Consider water passing down a six inch pipe that decreases to a five inch pipe. The water must travel faster in the tighter pipe so that the same volume will get through in the same period of time. When the speed of the water increases, the energy that it had been expending by pushing on the sides of the pipe will be diverted to increasing its velocity. The water in motion only holds so much energy (stored in it when it was lifted) and this energy can either go to velocity or pressure.

It general then, the increase of velocity of a fluid, including fluid air, must decrease its pressure. For example, the rushing water from a shower head decreases air pressure in the shower stall and causes the shower curtain to be sucked in. Less benignly, the decrease in air pressure caused by a speeding heavy truck on the highway can cause an auto to experience a dangerous sway. Similar suction may draw a bicycle towards a speeding car. And commuter trains can, in the right circumstances, exert suction as they rush through a subway station. That's why the yellow lines are painted on platforms.

The wings of aircraft are shaped to enable Bernoulli's principle. They are relatively flat on the bottom, but arched on the top. This means that, in flight, air particles flowing up and over the wings will have farther to travel than the air sliding under the wings in a straight line. The air above the wing will have father to travel, so it will travel faster. (Yes, actually the plane is traveling, and the air is not, but everything is relative. From the vantage point of the wing, the air is moving.)

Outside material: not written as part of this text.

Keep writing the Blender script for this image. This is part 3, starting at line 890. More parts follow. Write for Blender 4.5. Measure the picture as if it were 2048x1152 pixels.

When the air above the wing increases its velocity relative to the air below the wing, it decreases the upper air pressure relative to the air pressure below the wing. This difference is what results in a pressure upwards: the lift. Lift is not, of course, a pressure from above, but an upward pressure from below, one that is unopposed by a pressure from above.

Obviously, Bernoulli's principle of lift only works if the aircraft in question is moving forward. If the plane were to stop, it would begin to fall. As long as it keeps moving though, Bernoulli's lift will keep it in the air.